You’ve Planted a Seed. Now to Water it and Let it Grow.

This is actually something I’ve said to a young aspiring yoga teacher that my business partner and I are mentoring. Anything worth happening doesn’t come easy. Isn’t that the truth!?!?!

People seek yoga teacher training for a plethora of reasons! To strengthen their own practice. To discover themselves. To help others. And some do actually want to teach.

All of these are fantastic reasons!

There are a ton of yoga teacher schools out there. Some will firehose students with so much yoga in just a few short weeks that it is sort of impossible to digest it all. I can totally relate.

We all want to be the best yogis that we can be, regardless of whether we teach or not. In order to help you achieve that, I have some advise and that’s all it is. Take it as you see fit.

You’ve planted a seed by seeking yoga training. But you can’t stop there or you won’t grow. Just like a flower, you need some gardening.

1. Let go of attachment. This lesson is threaded throughout the Bhagavad Gita and the Yoga Sutras. Attachment and ego are huge obstacles with regards to growth. How do you know if you have attachment issues? Some hints include not being openminded, believing there is only one way to do things, unwillingness to try new things, not wanting to seek additional training and especially if it comes from another school… Snubbing others because they were trained by some other school. See the theme.

2. It takes time to digest new material. Revisit your notes and books one subject at a time. For instance, I wasn’t ready to truely learn Yoga Nidra during my first 200 hour training. It was way after my training did I actually seek to truly understand. Now, it makes sense and it is really applicable for what I teach currently. You may find additional reading material that wasn’t part of your original training that helps you grasp the topic.

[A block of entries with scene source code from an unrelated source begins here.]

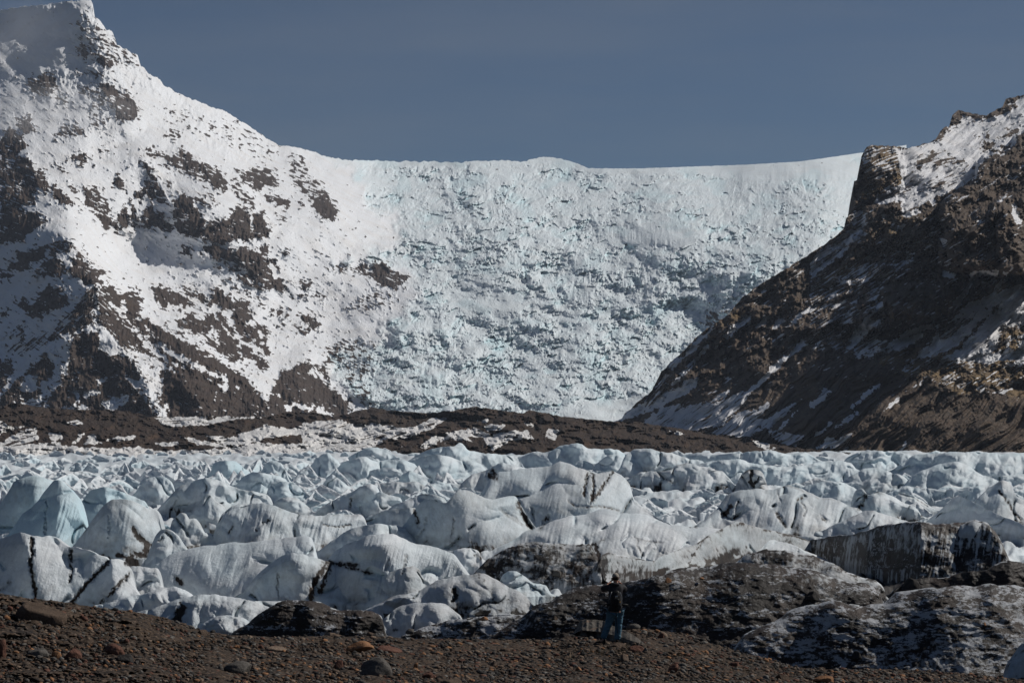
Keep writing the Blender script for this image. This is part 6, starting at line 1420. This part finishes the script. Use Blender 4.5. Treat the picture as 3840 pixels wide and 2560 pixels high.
# ------------------------------------------------------------------ thin mist wisps on the summit, and the air
def mist(name, z, cx, cy, rx, ry, D0, depth, dens, seed, label):
    P = pts(z, f'{cx} {cy}')[0]; k = D0 / F
    bm = bmesh.new(); bmesh.ops.create_icosphere(bm, subdivisions=4, radius=1)
    for v in bm.verts:
        s = 1 + .22 * (math.sin(v.co.x * 5 + seed) * math.sin(v.co.z * 7 + seed * 2) + math.sin(v.co.y * 4))
        v.co = Vector((v.co.x * rx * k * s, v.co.y * depth, v.co.z * ry * k * s))
    me = bpy.data.meshes.new(name); bm.to_mesh(me); bm.free()
    m = bpy.data.materials.new('mist'); m.use_nodes = True; n = m.node_tree.nodes; l = m.node_tree.links; n.clear()
    out = n.new('ShaderNodeOutputMaterial'); pv = n.new('ShaderNodeVolumePrincipled'); l.new(pv.outputs[0], out.inputs[1])
    pv.inputs['Color'].default_value = (.92, .92, .94, 1); pv.inputs['Anisotropy'].default_value = .2
    tc = n.new('ShaderNodeTexCoord'); no = n.new('ShaderNodeTexNoise'); no.inputs['Scale'].default_value = .006; no.inputs['Detail'].default_value = 4
    l.new(tc.outputs['Object'], no.inputs['Vector'])
    mp = n.new('ShaderNodeMapping'); mp.inputs['Scale'].default_value = (1 / (rx * k), 1 / depth, 1 / (ry * k)); l.new(tc.outputs['Object'], mp.inputs[0])
    ln = n.new('ShaderNodeVectorMath'); ln.operation = 'LENGTH'; l.new(mp.outputs[0], ln.inputs[0])
    fa = n.new('ShaderNodeMapRange'); fa.inputs[1].default_value = 1.0; fa.inputs[2].default_value = .2; l.new(ln.outputs['Value'], fa.inputs[0])
    th = n.new('ShaderNodeMapRange'); th.inputs[1].default_value = .38; th.inputs[2].default_value = .70; l.new(no.outputs['Fac'], th.inputs[0])
    mu = n.new('ShaderNodeMath'); mu.operation = 'MULTIPLY'; l.new(fa.outputs[0], mu.inputs[0]); l.new(th.outputs[0], mu.inputs[1])
    m2 = n.new('ShaderNodeMath'); m2.operation = 'MULTIPLY'; m2.inputs[1].default_value = dens; l.new(mu.outputs[0], m2.inputs[0]); l.new(m2.outputs[0], pv.inputs['Density'])
    me.materials.append(m)
    o = bpy.data.objects.new(name, me); COL.objects.link(o); o.location = (Wx(P[0], D0), D0, Wz(P[1], D0))
    tag(o, label, kind='stuff')
mist('mist', 'L1', 110, 210, 300, 190, 6150, 220, .0016, 1, 'grey cloud wisp drifting across the summit snowfield')
mist('mist', 'L1', 270, 650, 420, 130, 5560, 200, .003, 4, 'thin grey cloud wisp crossing the upper rock faces')

bm = bmesh.new(); bmesh.ops.create_cube(bm, size=1)
for v in bm.verts: v.co = Vector((v.co.x * 16000, 4980 + v.co.y * 10000, 940 + v.co.z * 2000 + 0))
me = bpy.data.meshes.new('haze'); bm.to_mesh(me); bm.free()
m = bpy.data.materials.new('haze_air'); m.use_nodes = True; n = m.node_tree.nodes; n.clear()
out = n.new('ShaderNodeOutputMaterial'); pv = n.new('ShaderNodeVolumePrincipled'); m.node_tree.links.new(pv.outputs[0], out.inputs[1])
HAZE_DENS = 1.5e-5
pv.inputs['Density'].default_value = HAZE_DENS; pv.inputs['Color'].default_value = (.72, .82, 1.0, 1); pv.inputs['Anisotropy'].default_value = 0.0
me.materials.append(m); o = bpy.data.objects.new('haze', me); COL.objects.link(o); tag(o, 'thin blue air haze over the valley', kind='stuff')
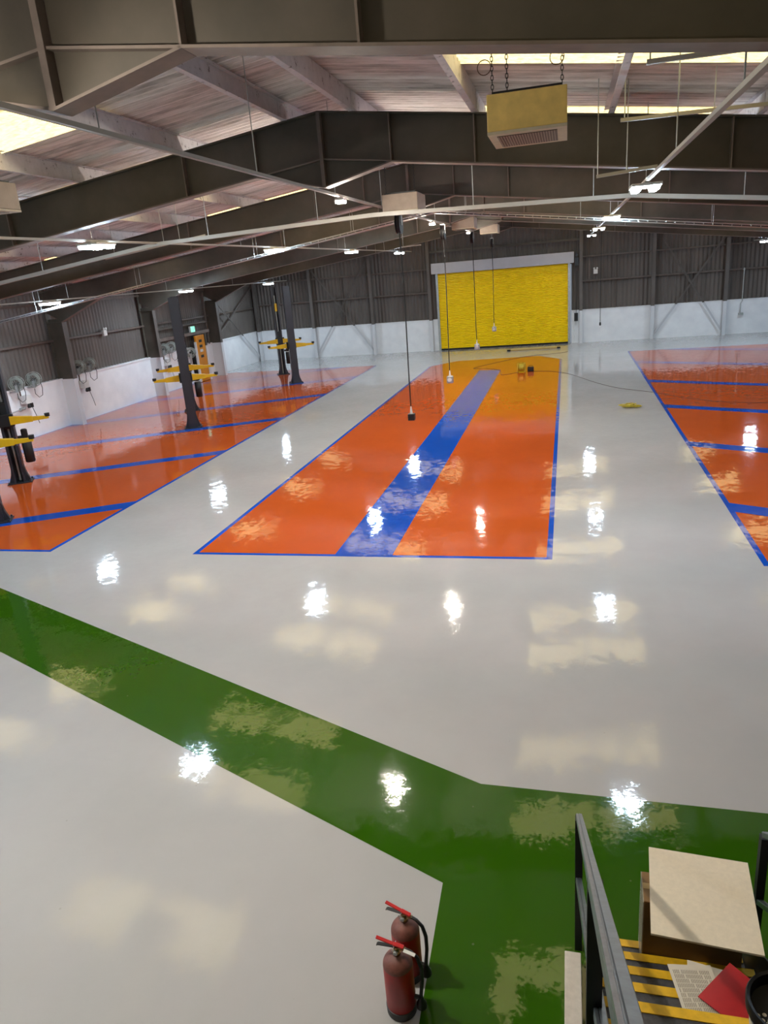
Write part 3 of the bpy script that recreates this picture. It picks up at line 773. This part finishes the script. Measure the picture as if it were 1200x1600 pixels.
cable([(-1.9,29.5),(-2.5,29.0),(-2.7,30.3),(-3.3,31.0),(-3.9,31.3),(-3.2,32.6),(-1.9,34.4),(-.5,35.0),(.0,35.4)], 'thin dark cable looping left of the yellow drum towards the shutter')

# ------------------------------------------------------------------ fire extinguishers
def extinguisher(dust, tagged):
    r = thing('fire_extinguisher', 'x', 'fire extinguisher', (0,0,0))
    R_ = .088
    prof = [(R_-.004,.055),(R_,.06),(R_,.36)]+[(R_*math.cos(a), .36+.075*math.sin(a)) for a in [PI/2*j/8 for j in range(1,8)]]+[(.024,.437),(.024,.45)]
    mb = MB().lathe(prof[:3],(0,0,0),36,m=0).lathe(prof[2:],(0,0,0),36,m=1)
    obj('cylinder', mb, [RED, RED_DUST], r, smooth=True)
    obj('base_ring', MB().lathe([(R_-.01,0),(R_+.002,.004),(R_+.003,.055),(R_-.006,.06)],(0,0,0),36), BLACK, r, smooth=True)
    obj('neck_valve', MB().lathe([(.026,.445),(.026,.46),(.017,.465),(.017,.49),(.022,.495),(.022,.515)],(0,0,0),16).bar((0,0,.50),(.055,0,.497),.02,.02), BRASS, r, smooth=True)
    obj('pressure_gauge', MB().lathe([(.014,-.035),(.014,-.018)],(0.0,0,.478),14,'y'), GALV, r)
    lv = MB(); lv.bar((-.14,0,.575),(-.02,0,.535),.022,.012).bar((-.02,0,.535),(.045,0,.515),.026,.016)
    obj('squeeze_lever', lv, LEVER_RED, r, bevel=.003)
    obj('carry_handle', MB().bar((-.13,0,.505),(0,0,.512),.022,.010).bar((-.13,0,.505),(-.14,0,.494),.022,.008), BLACK, r, bevel=.002)
    obj('safety_pin', MB().tube([(-.01,.025,.528),(-.01,-.025,.528)],.003,6).tube([(-.01+.012*math.cos(a),-.037,.528+.012*math.sin(a)) for a in [2*PI*j/12 for j in range(12)]],.002,5,closed=True), GALV, r)
    hp = [(.05,0,.498),(.085,-.005,.492),(.125,-.01,.45),(.145,-.012,.38),(.145,-.012,.28),(.135,-.01,.2),(.128,-.008,.14)]
    obj('discharge_hose', MB().tube(hp,.0115,8), BLACK, r, smooth=True)
    nz = obj('nozzle', MB().lathe([(.013,.14),(.017,.12),(.030,.09),(.032,.065),(.02,.06)],(.128,-.008,0),14), BLACK, r, smooth=True)
    obj('nozzle_clip', MB().box(.08,.13,-.014,.006,.12,.135), BLACK, r)
    obj('rating_label', MB().lathe([(R_+.0008,.31),(R_+.0008,.345)],(0,0,0),36), RED_DUST, r) if False else None
    if tagged:
        obj('service_tag', MB().bar((.05,-.02,.518),(.12,-.028,.50),.022,.003), WHITE_PL, r)
    for o in bpy.data.objects:
        if o.parent is r and o.name.split('.')[0] in ('neck_valve','pressure_gauge','squeeze_lever','carry_handle','safety_pin','service_tag','discharge_hose'):
            for v in o.data.vertices:
                if v.co.z > .445: v.co.z = .445+(v.co.z-.445)*.68
                if v.co.x < 0: v.co.x *= .85
    return r
e1 = extinguisher(1, True); e1.location = (-.968,3.055,.0015); e1.rotation_euler = (0,0,-.05)
e1['label'] = 'front red fire extinguisher with a white tag at the lever'; e1['group'] = 'fire extinguishers'
e2 = extinguisher(1, False); e2.location = (-.972,3.285,.0015); e2.rotation_euler = (0,0,-.22)
e2['label'] = 'rear red fire extinguisher standing behind the other one'; e2['group'] = 'fire extinguishers'

# ------------------------------------------------------------------ staircase with hand rails
NS, RR, GG, SX0, SX1 = 13, .19, .25, .13, 1.0
st = thing('staircase', 'dark steel staircase with yellow nosings descending to the green floor', 'stairs', (0,3.57,0))
for i in range(NS):
    z = .2+RR*i; y = -GG*i
    a = MB().box(SX0,SX1,y-.27,y-.005,z-.035,z-.002)
    tr = obj('tread', a, TREAD, st)
    obj('nosing', MB().box(SX0+.005,SX1-.005,y-.045,y+.004,z-.03,z+.003), NOSE, tr)
obj('landing', MB().box(SX0,SX1,-GG*NS-1.6,-GG*NS-.005,.2+RR*NS-.05,.2+RR*NS), TREAD, st)
for x in (SX0-.012, SX1+.002):
    z1 = .2+RR*(NS-1); y1 = -GG*(NS-1)
    obj('stringer', MB().prism([(.12,.003),(.12,.26),(y1,z1+.1),(y1-.9,z1+.3),(y1-.9,z1-.1),(-.2,.003)], x, x+.01, plane='yz'), STRINGER, st)
for x in (SX0+.03, SX1-.03):
    obj('landing_post', MB().box(x-.03,x+.03,-4.6,-4.54,.003,2.62), STRINGER, st)
def handrail(x, s, lab):
    r = thing('handrail', lab, 'handrail', (x,3.65,0))
    def chan(a, b, wd, dp):
        # rolled rail section: slightly crowned top with a shallow groove either side
        A = Vector(a); B = Vector(b); d = (B-A).normalized(); sd = Vector((1,0,0)); u = d.cross(sd)*-1
        if u.z < 0: u = -u
        h = wd/2; sec = [(-h,-dp),(-h,-.004),(-h*.86,0),(-h*.42,.001),(-h*.34,-.0025),(-h*.2,-.0025),(-h*.1,.001),(h*.86,.001),(h,-.004),(h,-dp)]
        mb = MB(); n = len(sec)
        for P in (A, B): mb.v += [tuple(P+sd*x+u*z) for x, z in sec]
        for i in range(n):
            j = (i+1) % n; mb.f.append((i,j,n+j,n+i)); mb.m.append(0)
        mb.f.append(tuple(range(n))[::-1]); mb.m.append(0); mb.f.append(tuple(range(n,2*n))); mb.m.append(0)
        return mb
    L = 3.5
    obj('top_rail', chan((0,.0,1.05),(.012,-L,1.05+.76*L),.036,.03), RAILM, r)
    obj('mid_rail', chan((0,.0,.57),(.045,-L,.57+.76*L),.036,.03), RAILM, r)
    for y in (0.0,-2.0):
        z0 = .003 if y == 0 else .2-.76*(y+.08)-.15
        dx = 0 if y == 0 else .010*s
        obj('post', MB().box(dx-.022,dx+.022,y-.03,y+.02,z0,1.05-.76*y-.03), STRINGER, r)
    return r
handrail(.064, 1, 'steel handrail on the left side of the stairs, running up to the camera')
handrail(1.075, -1, 'steel handrail on the right side of the stairs, cut by the picture edge')
tag(obj('timber_baulk', MB().box(-.02,.078,1.6,3.525,.003,.1), PLASTER, bevel=.004), 'white painted timber baulk lying on the green floor left of the stairs', 'timber')
tag(obj('panel_sheet', MB().box(1.16,1.18,2.6,3.25,.003,.9), SHUTTER_BOX), 'pale grey sheet standing outside the right handrail', 'sheet')
# carton with board
ct = thing('cardboard_box', 'tall brown cardboard box wrapped in film on the bottom stair', 'box', (.41,3.335,.203), rz=-.03)
obj('carton', MB().box(0,.52,0,.215,0,.565), CARTON, ct, bevel=.004)
obj('stretch_film', MB().box(-.004,.0,-.003,.218,.05,.56), FILM, ct)
obj('tape', MB().box(.0,.52,.09,.13,.5655,.5668), TAN, ct)
bd = obj('cream_board', MB().box(-.27,.27,-.31,.31,0,.012), BOARD, loc=(.718,3.40,.773), rz=-.08)
tag(bd, 'square cream board lying on top of the cardboard box', 'board')
# papers, folder, bucket, glass on the upper steps
pz = .7745
def sheet(name, c, rz, w_, l_, z, lab, mat, lines=0, th=.0015, tilt=0):
    r = thing(name, lab, 'paper' if lines or name == 'paper_sheet' else 'folder', (c[0],c[1],z), rz=rz)
    n = 8; mb = MB()
    hfun = lambda u, v: .006*math.sin(u*3.1+v*2)+(.012*(v-.6)**2 if v > .6 else 0)
    g = [[(w_*(i/n-.5), l_*(j/n-.5), .007+hfun(i/n, j/n)) for i in range(n+1)] for j in range(n+1)]
    for dz in (0, th):
        b0 = len(mb.v)
        for row in g: mb.v += [(x, y, zz+dz) for x, y, zz in row]
        for j in range(n):
            for i in range(n):
                q = b0+j*(n+1)+i; mb.f.append((q,q+1,q+n+2,q+n+1)); mb.m.append(0)
    obj('sheet' if lines or name == 'paper_sheet' else 'cover', mb, mat, r, smooth=True)
    if lines:
        tx = MB()
        for k in range(lines):
            x0 = w_*(-.42+.84*k/lines)
            for q in range(10):
                if (k*7+q*3) % 11 == 0: continue
                va, vb = .08+.083*q, .08+.083*q+.07
                pa = [(x0, l_*(v-.5), .0098+hfun(x0/w_+.5, v)) for v in (va, vb)]
                tx.face([pa[0], (pa[0][0]+.0028,pa[0][1],pa[0][2]), (pa[1][0]+.0028,pa[1][1],pa[1][2]), pa[1]])
        obj('print', tx, INK, r)
    return r
sheet('paper_sheet',(.612,2.80),.18,.21,.297,pz+.012,'printed white paper lying on a yellow edged stair tread',PAPER,22)
sheet('paper_sheet',(.668,2.845),-.12,.2,.25,pz-.003,'blank paper corner showing beneath the printed sheet',PAPER,0)
sheet('document_folder',(.765,2.805),-.72,.20,.27,pz+.024,'red folder lying across the printed paper on the stairs',FOLDER,0,.004)
bk = thing('paint_bucket', 'pale bucket with black rim and crumpled white rag at bottom right corner', 'bucket', (.865,2.43,.962))
obj('bucket_wall', MB().lathe([(.115,0),(.118,.01),(.142,.26),(.139,.26),(.112,.02),(.0001,.02)],(0,0,0),36), WHITE_PL, bk, smooth=True)
obj('rim', MB().lathe([(.137,.235),(.152,.24),(.155,.285),(.150,.295),(.138,.29),(.132,.20),(.137,.20)],(0,0,0),36), BLACK, bk, smooth=True)
obj('dregs', MB().lathe([(.134,.20),(.06,.208),(.0001,.204)],(0,0,0),30), RUBBER, bk, smooth=True)
rag = MB()
for k in range(9):
    a = k*2.3; rr_ = .012+.006*(k%5); 
    rag.lathe([(.0001,0),(.018+.003*(k%3),.008),(.014,.022),(.0001,.03)],(rr_*1.1*math.cos(a)-.072, rr_*1.1*math.sin(a)-.03,.206+.004*(k%3)),8)
obj('crumpled_rag', rag, PAPER, bk, smooth=True)
obj('handle_wire', MB().tube([(.15*math.cos(a), .15*math.sin(a), .255-.06*math.sin((a-PI)*1.0)*1) for a in [PI+PI*j/14 for j in range(15)]],.0025,6), GALV, bk)
jr = tag(obj('drinking_glass', MB().lathe([(.0001,0),(.032,0),(.036,.09),(.033,.09),(.029,.006),(.0001,.006)],(0,0,0),24), GLASS, loc=(.640,2.99,.585), smooth=True), 'clear drinking glass standing on a stair tread above the papers', 'glass')
cable_pts = [Vector(p) for p in ((.97,3.25,.42),(1.0,3.1,.5),(1.02,2.9,.62),(1.03,2.6,.9))]
tag(obj('thin_lead', MB().tube(cable_pts,.004,6), BLACK, smooth=True), 'thin black lead between the cardboard box and the bucket', 'cable')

There is a law of redundancy in that things you revisit often are the things you’ll permanently learn.

3. There isn’t one way that fits all. Take continuing education and other teacher trainings. Let’s face it, some schools excell in certain topics where others really lack. Additionally, schools have different perspectives and reasonings for their approaches. Maybe hearing or seeing it presented another way by another person is what turns on your lightbulb.

4.  Step out of your box! Get multi-influenced by taking classes from as many teachers as possible even from those trained outside of your school. See what other studios are doing. You’ll learn different approaches as far getting into poses, ways to manipulate the environment, and different cues. You’ll also learn what not to do and that can be a valuable lesson.

5. Seek out a mentorship. This can be a rewarding learning opportunity for not only yourself but your mentor too. It is a win-win. You will work out your weak areas through practice. You’ll get feedback, gain familiarity, work out any kinks, get more comfortable with being a yoga teacher, and gain confidence!

6. When you get ready to teach, write out a lesson plan and explore it. Go to the space where you will teach to practice your lesson plan. By doing this you’ll also learn the dynamics of the space (the lights, heat, props, stereo, exterior noises…) Know how to demonstrate and offer modifications with the poses in your plan not just with the body but with props too. Be prepared to throw out your lesson plan depending on who is in your class. If you demonstrate as you teach, learn how to mirror your class. Always be in your classes’ line of site.

7. Assists. You’ll get mixed advise here. Here is mine. Don’t touch without permission. It is better to talk a student through an adjustment than for you to manhandle them. If you are teaching a trauma-sensitive client, don’t touch!

8. Revisit the Yamas and Niyamas. Theses are excellent guidelines.